Collected material:
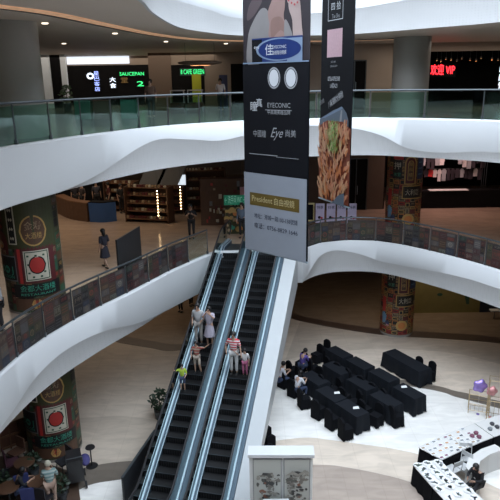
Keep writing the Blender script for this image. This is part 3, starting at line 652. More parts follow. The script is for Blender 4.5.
def person(loc, rz, h, label, top, legs, pose={}, topm=None, legm=None, hair='short', sleeve=.5, skirt=False, sandals=False, group=None, fat=1, stripes=None, hat=None):
    s = h / 1.72; J = {k: Vector(v) for k, v in BASE.items()}
    for k, v in pose.items(): J[k] = Vector(v)
    J = {k: v * s for k, v in J.items()}
    o = empty('person', loc, rz, label, 'person', group)
    V, E, Rd = [], [], []
    def add(p, r, par=None):
        V.append(p); Rd.append(r * s); i = len(V) - 1
        if par is not None: E.append((par, i))
        return i
    pe = add(J['pel'], .12 * fat); wa = add(J['wai'], .11 * fat, pe); ch = add(J['che'], .13 * fat, wa); ne = add(J['nec'], .055, ch); hb = add(J['hb'], .062, ne); hd = add(J['hd'], .092, hb); tp = add(J['tp'], .07, hd)
    hdv = (J['hd'] - J['hb'])
    face = Vector((hdv.x, 0, 0)) if False else Vector((0, 1, 0))
    if 'face' in pose: face = Vector(pose['face']).normalized()
    add(J['hd'] + face * .10 * s, .018, hd)
    for sd, sg in (('L', -1), ('R', 1)):
        hi = add(J['hip' + sd], .085 * fat, pe); kn = add(J['kn' + sd], .055, hi); an = add(J['an' + sd], .038, kn)
        sh = add(J['sh' + sd], .055, ch); el = add(J['el' + sd], .04, sh); wr = add(J['wr' + sd], .026, el)
        d = (J['wr' + sd] - J['el' + sd]).normalized(); a = d.orthogonal().normalized(); side = d.cross(Vector((sg, .2, 0))).normalized() if abs(d.x) < .9 else Vector((0, 1, 0))
        pm = add(J['wr' + sd] + d * .06 * s, .028, wr)
        for f, (off, ln) in enumerate(((-.030, .075), (-.010, .085), (.010, .08), (.030, .06))):
            b1 = add(V[pm] + side * off * s + d * .03 * s, .009, pm); b2 = add(V[b1] + (d * ln * .55 + Vector((0, 0, -.006))) * s, .008, b1); add(V[b2] + (d * ln * .4 + Vector((-sg * .014, 0, -.004))) * s, .006, b2)
        t1 = add(V[wr] + (side * -.04 + d * .035) * s, .010, wr); add(V[t1] + (side * -.015 + d * .035) * s, .008, t1)
    skinmesh('body', V, E, Rd, skinm, o)
    # face and hair
    c = J['hd']; ri = face.cross(Vector((0, 0, 1))).normalized()
    for sg in (-1, 1): MB().ball(tuple(c + face * .082 * s + ri * sg * .032 * s + Vector((0, 0, .005 * s))), .011 * s, blkp, 8).build('eye', o, True)
    MB().ball(tuple(c + face * .083 * s - Vector((0, 0, .05 * s))), .016 * s, mat('lips', (.35, .10, .09), .5), 8, sz=.4).build('mouth', o, True)
    hbm = MB(); hc = c - face * .018 * s + Vector((0, 0, .03 * s)); hbm.ball(tuple(hc), .105 * s, hat or hairm, 16, sz=1.02)
    if hair == 'long': hbm.ball(tuple(c - face * .06 * s - Vector((0, 0, .10 * s))), .08 * s, hairm, 12, sz=1.9)
    if hair == 'bun': hbm.ball(tuple(c - face * .09 * s + Vector((0, 0, .10 * s))), .045 * s, hairm, 10)
    hbm.build('hair' if not hat else 'hat', o, True)
    # top
    tm, lm = top, legs
    V, E, Rd = [], [], []
    k = 1.12
    pe = add(J['pel'].lerp(J['wai'], .1), .13 * fat * k); wa = add(J['wai'], .118 * fat * k, pe); ch = add(J['che'], .14 * fat * k, wa); add(J['nec'] - Vector((0, 0, .03 * s)), .07, ch)
    for sd in 'LR':
        sh = add(J['sh' + sd], .07, ch); f = min(1, sleeve * 2); el = add(J['sh' + sd].lerp(J['el' + sd], f), .056, sh)
        if sleeve > .5: add(J['el' + sd].lerp(J['wr' + sd], (sleeve - .5) * 2), .042, el)
    skinmesh('shirt', V, E, Rd, tm, o)
    V, E, Rd = [], [], []
    if skirt:
        a, b = J['pel'], (J['knL'] + J['knR']) / 2; n = 20; mb = MB(); vs = []
        for i, (t, r) in enumerate(((-.15, .13), (.2, .17), (.6, .20), (1.0, .23))):
            cc = a.lerp(b, t)
            for j in range(n): q = 2 * PI * j / n; w_ = r * s * (1 + .05 * math.sin(q * 6) * t); vs.append(cc + Vector((w_ * math.cos(q), w_ * math.sin(q) * .85, 0)))
        mb.add(vs, [(i * n + j, i * n + (j + 1) % n, (i + 1) * n + (j + 1) % n, (i + 1) * n + j) for i in range(3) for j in range(n)], lm); mb.build('skirt', o, True)
    else:
        pe = add(J['pel'], .135 * fat)
        f = .92 if skirt is False else .5
        for sd in 'LR':
            hi = add(J['hip' + sd], .10 * fat, pe); kn = add(J['kn' + sd], .07, hi)
            if not sandals: add(J['kn' + sd].lerp(J['an' + sd], .85), .055, kn)
        skinmesh('shorts' if sandals else 'trousers', V, E, Rd, lm, o)
    for sd in 'LR':
        a = J['an' + sd]; MB().ball((a.x, a.y + .06 * s, a.z - .035 * s), .05 * s, shoem, 12, sx=.9, sy=2.5, sz=.85).build('shoe', o, True)
    return o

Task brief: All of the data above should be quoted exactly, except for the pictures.

Task answer:
Keep writing the Blender script for this image. This is part 3, starting at line 652. More parts follow. The script is for Blender 4.5.
def person(loc, rz, h, label, top, legs, pose={}, topm=None, legm=None, hair='short', sleeve=.5, skirt=False, sandals=False, group=None, fat=1, stripes=None, hat=None):
    s = h / 1.72; J = {k: Vector(v) for k, v in BASE.items()}
    for k, v in pose.items(): J[k] = Vector(v)
    J = {k: v * s for k, v in J.items()}
    o = empty('person', loc, rz, label, 'person', group)
    V, E, Rd = [], [], []
    def add(p, r, par=None):
        V.append(p); Rd.append(r * s); i = len(V) - 1
        if par is not None: E.append((par, i))
        return i
    pe = add(J['pel'], .12 * fat); wa = add(J['wai'], .11 * fat, pe); ch = add(J['che'], .13 * fat, wa); ne = add(J['nec'], .055, ch); hb = add(J['hb'], .062, ne); hd = add(J['hd'], .092, hb); tp = add(J['tp'], .07, hd)
    hdv = (J['hd'] - J['hb'])
    face = Vector((hdv.x, 0, 0)) if False else Vector((0, 1, 0))
    if 'face' in pose: face = Vector(pose['face']).normalized()
    add(J['hd'] + face * .10 * s, .018, hd)
    for sd, sg in (('L', -1), ('R', 1)):
        hi = add(J['hip' + sd], .085 * fat, pe); kn = add(J['kn' + sd], .055, hi); an = add(J['an' + sd], .038, kn)
        sh = add(J['sh' + sd], .055, ch); el = add(J['el' + sd], .04, sh); wr = add(J['wr' + sd], .026, el)
        d = (J['wr' + sd] - J['el' + sd]).normalized(); a = d.orthogonal().normalized(); side = d.cross(Vector((sg, .2, 0))).normalized() if abs(d.x) < .9 else Vector((0, 1, 0))
        pm = add(J['wr' + sd] + d * .06 * s, .028, wr)
        for f, (off, ln) in enumerate(((-.030, .075), (-.010, .085), (.010, .08), (.030, .06))):
            b1 = add(V[pm] + side * off * s + d * .03 * s, .009, pm); b2 = add(V[b1] + (d * ln * .55 + Vector((0, 0, -.006))) * s, .008, b1); add(V[b2] + (d * ln * .4 + Vector((-sg * .014, 0, -.004))) * s, .006, b2)
        t1 = add(V[wr] + (side * -.04 + d * .035) * s, .010, wr); add(V[t1] + (side * -.015 + d * .035) * s, .008, t1)
    skinmesh('body', V, E, Rd, skinm, o)
    # face and hair
    c = J['hd']; ri = face.cross(Vector((0, 0, 1))).normalized()
    for sg in (-1, 1): MB().ball(tuple(c + face * .082 * s + ri * sg * .032 * s + Vector((0, 0, .005 * s))), .011 * s, blkp, 8).build('eye', o, True)
    MB().ball(tuple(c + face * .083 * s - Vector((0, 0, .05 * s))), .016 * s, mat('lips', (.35, .10, .09), .5), 8, sz=.4).build('mouth', o, True)
    hbm = MB(); hc = c - face * .018 * s + Vector((0, 0, .03 * s)); hbm.ball(tuple(hc), .105 * s, hat or hairm, 16, sz=1.02)
    if hair == 'long': hbm.ball(tuple(c - face * .06 * s - Vector((0, 0, .10 * s))), .08 * s, hairm, 12, sz=1.9)
    if hair == 'bun': hbm.ball(tuple(c - face * .09 * s + Vector((0, 0, .10 * s))), .045 * s, hairm, 10)
    hbm.build('hair' if not hat else 'hat', o, True)
    # top
    tm, lm = top, legs
    V, E, Rd = [], [], []
    k = 1.12
    pe = add(J['pel'].lerp(J['wai'], .1), .13 * fat * k); wa = add(J['wai'], .118 * fat * k, pe); ch = add(J['che'], .14 * fat * k, wa); add(J['nec'] - Vector((0, 0, .03 * s)), .07, ch)
    for sd in 'LR':
        sh = add(J['sh' + sd], .07, ch); f = min(1, sleeve * 2); el = add(J['sh' + sd].lerp(J['el' + sd], f), .056, sh)
        if sleeve > .5: add(J['el' + sd].lerp(J['wr' + sd], (sleeve - .5) * 2), .042, el)
    skinmesh('shirt', V, E, Rd, tm, o)
    V, E, Rd = [], [], []
    if skirt:
        a, b = J['pel'], (J['knL'] + J['knR']) / 2; n = 20; mb = MB(); vs = []
        for i, (t, r) in enumerate(((-.15, .13), (.2, .17), (.6, .20), (1.0, .23))):
            cc = a.lerp(b, t)
            for j in range(n): q = 2 * PI * j / n; w_ = r * s * (1 + .05 * math.sin(q * 6) * t); vs.append(cc + Vector((w_ * math.cos(q), w_ * math.sin(q) * .85, 0)))
        mb.add(vs, [(i * n + j, i * n + (j + 1) % n, (i + 1) * n + (j + 1) % n, (i + 1) * n + j) for i in range(3) for j in range(n)], lm); mb.build('skirt', o, True)
    else:
        pe = add(J['pel'], .135 * fat)
        f = .92 if skirt is False else .5
        for sd in 'LR':
            hi = add(J['hip' + sd], .10 * fat, pe); kn = add(J['kn' + sd], .07, hi)
            if not sandals: add(J['kn' + sd].lerp(J['an' + sd], .85), .055, kn)
        skinmesh('shorts' if sandals else 'trousers', V, E, Rd, lm, o)
    for sd in 'LR':
        a = J['an' + sd]; MB().ball((a.x, a.y + .06 * s, a.z - .035 * s), .05 * s, shoem, 12, sx=.9, sy=2.5, sz=.85).build('shoe', o, True)
    return o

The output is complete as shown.